4.0
悪趣味全開エンターテイメント
賛否あるにせよ、原作の小説は、「こういうジャンル」の先駆者としての功績は計り知れない。
今となっては、小説よりむしろ漫画の方に向いていたのではないか、という題材でもあり、また、いくら何でもスーパー中学生が多すぎることも、「小説の登場人物」よりは「漫画のキャラクター」としての方が受け入れやすくもあり、楽しく読めた。
最初は絵柄がちょっと合っていないような気もしたのだが、アクションの迫力はなかなかインパクトがあり、読んでいくうちに、はまっているように感じてきた。
私はこれが、中学生たちが無意味に不条理に殺し合いをする悪趣味なエンターテイメント、であると思うし、それ以上でもそれ以下でもなく、また、それでいいのだと思う。
殺し合いを描くことを通じて、逆説的に生きることの尊さをどうだとか、この作品に限っては、そういうことを言い出すのはむしろ野暮だと思う。

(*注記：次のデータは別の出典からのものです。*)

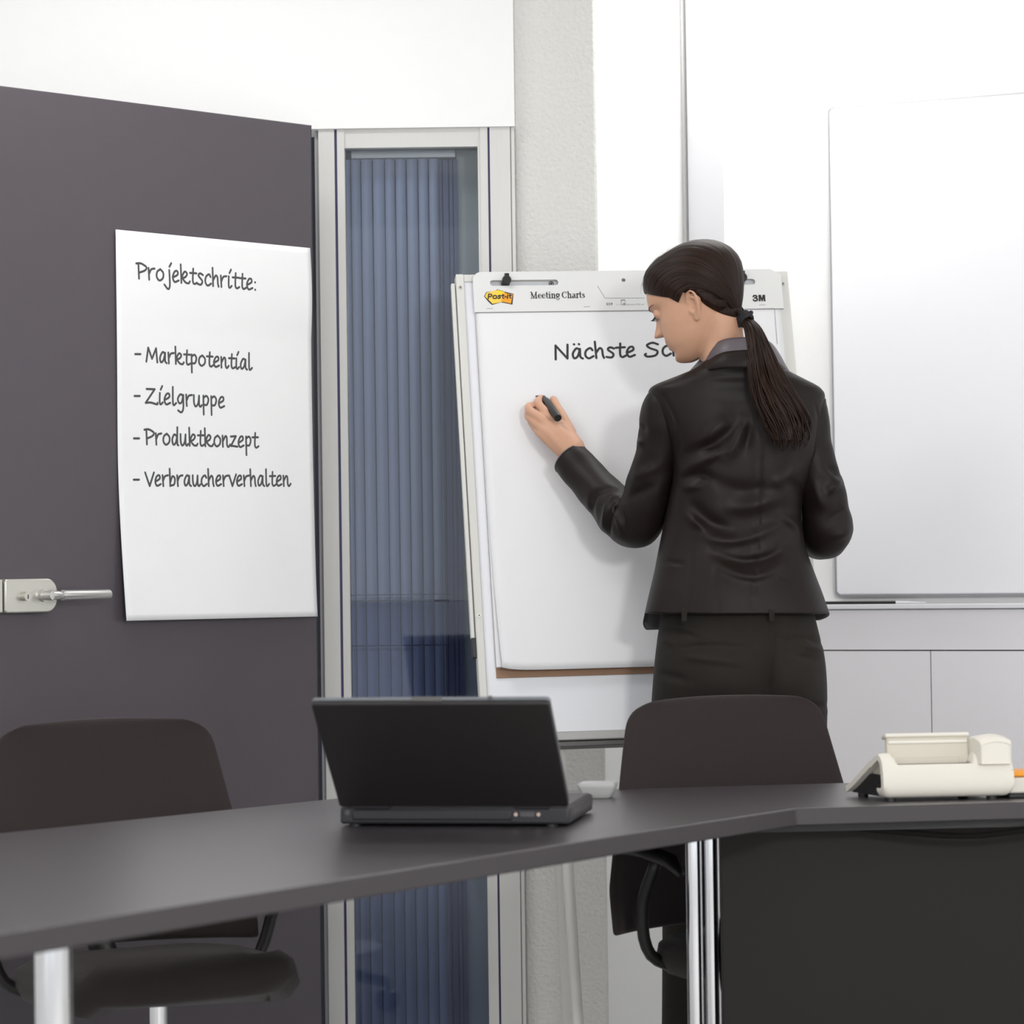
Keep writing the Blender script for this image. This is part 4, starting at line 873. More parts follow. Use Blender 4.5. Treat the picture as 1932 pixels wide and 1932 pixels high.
# ears
def ear(side):
    c = np.array([side * 6.75, -0.7, -0.9]); fwd_ = unit((side * -.34, .94, .0)); upv = unit((side * .12, -.16, 1.0)); out = np.cross(fwd_, upv); out = out if out[0] * side > 0 else -out
    E_ = lambda a, b, o=0.0: hd(c + fwd_ * a + upv * b + out * o)
    hel = catmull([(.9, .2, .1), (1.15, 1.2, .35), (1.0, 2.2, .55), (.25, 2.95, .7), (-.75, 2.8, .85), (-1.45, 1.9, .95), (-1.6, .7, .95), (-1.3, -.6, .8), (-.75, -1.5, .6), (-.25, -2.3, .4), (.35, -2.45, .25), (.65, -1.8, .1)], 5)
    body.tube([E_(*p) for p in hel], [HS * r for r in np.interp(np.linspace(0, 1, len(hel)), [0, .3, .6, .8, .9, 1], [.24, .30, .30, .34, .44, .3])], 10, round_ends=True)
    ant = catmull([(.1, 1.9, .25), (-.7, 1.5, .55), (-.95, .6, .6), (-.6, -.5, .45), (.1, -1.1, .3)], 5)
    body.tube([E_(*p) for p in ant], HS * .30, 10, round_ends=True)
    body.tube([E_(*p) for p in catmull([(.95, .1, .2), (1.0, -.45, .45), (.75, -1.0, .3)], 5)], HS * .3, 10, round_ends=True)
    for a, b, o, r in ((-.3, .9, -.1, (1.5, 2.2, .28)), (-.1, -1.6, .25, (.65, .95, .26))):
        body.ball(E_(a, b, o), np.array(r) * HS, 14, (RH @ fwd_, RH @ upv, RH @ out))
ear(-1); ear(1)
# eyeballs
for s in (-1, 1): body.ball(hd((s * 3.05, 7.55, 2.05)), 1.12 * HS, 14)
# neck
body.tube(catmull([hd((0, -1.5, 1.0)), hd((0, -2.2, -3.0)), W(1362, 655, 5.608), W(1376, 690, 5.60), W(1380, 725, 5.60)], 5), [.040] * 5 + [.045] * 5 + [.046] * 5 + [.045] * 5 + [.045], 32)
# torso core (under the jacket)
JR = [(655, 1352, 1408, 5.600, .032, .032), (676, 1336, 1432, 5.596, .058, .046), (688, 1322, 1456, 5.600, .066, .050), (698, 1305, 1482, 5.604, .072, .054), (708, 1281, 1502, 5.610, .076, .057), (717, 1258, 1520, 5.612, .079, .060), (726, 1236, 1538, 5.615, .081, .064),
      (735, 1225, 1550, 5.617, .084, .069), (748, 1224, 1556, 5.62, .088, .076), (775, 1232, 1553, 5.622, .095, .088), (815, 1250, 1548, 5.625, .103, .100), (855, 1264, 1542, 5.63, .105, .108), (900, 1268, 1527, 5.632, .102, .110), (940, 1262, 1516, 5.635, .097, .104),
      (970, 1256, 1511, 5.637, .094, .098), (1000, 1250, 1514, 5.637, .094, .096), (1040, 1242, 1522, 5.635, .098, .098), (1080, 1234, 1536, 5.632, .106, .104), (1120, 1223, 1551, 5.628, .114, .110), (1156, 1213, 1563, 5.625, .119, .114)]
def ringpts(py, xl, xr, Yc, hb, hf, n=96, e=2.35, sc=1.0):
    L, R_ = W(xl, py, Yc), W(xr, py, Yc); c = (L + R_) / 2; hx = (R_ - L) / 2 * sc; out = []
    for a in np.linspace(0, 2 * math.pi, n, endpoint=False):
        cx, s = math.cos(a), math.sin(a); k = (abs(cx) ** e + abs(s) ** e) ** (-1 / e)
        out.append(c + hx * cx * k + YA * (s * k) * (hf if s > 0 else hb) * sc)
    return out
def spline_rows(rows, per=6): return [tuple(r) for r in catmull([np.array(r, float) for r in rows], per)]
body.loft([ringpts(*r, n=48, sc=.78) for r in spline_rows(JR[3:], 3)] + [ringpts(1200, 1268, 1522, 5.62, .085, .08, n=48), ringpts(1280, 1260, 1530, 5.62, .09, .08, n=48), ringpts(1400, 1252, 1536, 5.615, .08, .085, n=48)])
# arms
LA = [(1262, 752, 5.618, 42), (1256, 775, 5.62, 46), (1250, 810, 5.63, 45.5), (1241, 855, 5.64, 41), (1228, 905, 5.655, 43), (1217, 950, 5.675, 46), (1199, 984, 5.70, 50), (1168, 968, 5.735, 46), (1140, 938, 5.77, 41), (1108, 902, 5.803, 37), (1077, 867, 5.832, 36)]
RA = [(1520, 752, 5.618, 38), (1520, 775, 5.62, 42), (1526, 815, 5.62, 41), (1532, 850, 5.625, 40), (1545, 900, 5.63, 42), (1556, 950, 5.64, 44), (1560, 1002, 5.665, 48), (1540, 1008, 5.74, 44), (1500, 985, 5.78, 38), (1452, 962, 5.80, 34), (1412, 948, 5.805, 32)]
def limb(mb, pts, sc, n=24, ext=None):
    P = [np.append(W(p[0], p[1], p[2]), p[3] / F * p[2] * sc) for p in pts]
    if ext is not None: P += ext
    P = np.array(catmull(P, 6)); mb.tube(P[:, :3], P[:, 3], n); return P
WR = W(1072, 846, 5.845)
limb(body, LA[:-1], .72, ext=[np.append(W(1084, 862, 5.83), .026), np.append(WR, .0245)])
limb(body, RA[:-1], .72, ext=[np.append(W(1404, 945, 5.805), .0235), np.append(W(1385, 938, 5.805), .022)])
# --- left hand holding the marker, back of the hand towards the camera
def hp(zx, zy, d):
    """point of the hand: zx, zy measured on the 12x enlargement of the hand, d metres in front of the chart"""
    px, py = 970 + zx / 12.08, 720 + zy / 12.08; return onp(px, py, d)
def finger(pts, rad):
    P = np.array(catmull([np.append(hp(*p), r) for p, r in zip(pts, rad)], 5)); body.tube(P[:, :3], P[:, 3], 14, round_ends=True)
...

そうではなくて、この悪趣味で無意味な殺し合いを「楽しい」と感じてしまう部分が自分の中に存在しているのだと、それを認めて、受け入れて、楽しめばよいのではなかろうか。
フィクションである限り、どれほど歪んだものを楽しもうが、自由だ。
だから、フィクションは素晴らしいのである。
そんなもの、その人間の本質的な倫理観とは何の関係もない。
本作からは、「てめえら虫も殺せないみたいな顔しやがって、殺し合いの話を楽しんで読めるような人間のくせに」という読者に対する挑戦的な悪意を感じる。
そういった毒もまた、フィクションというものの魅力のひとつだろう。
本作の存在自体が、世の中の綺麗事に対する強烈なアンチテーゼみたいなものだとも思う。
いやはや、実に悪趣味で楽しいエンターテイメントであった。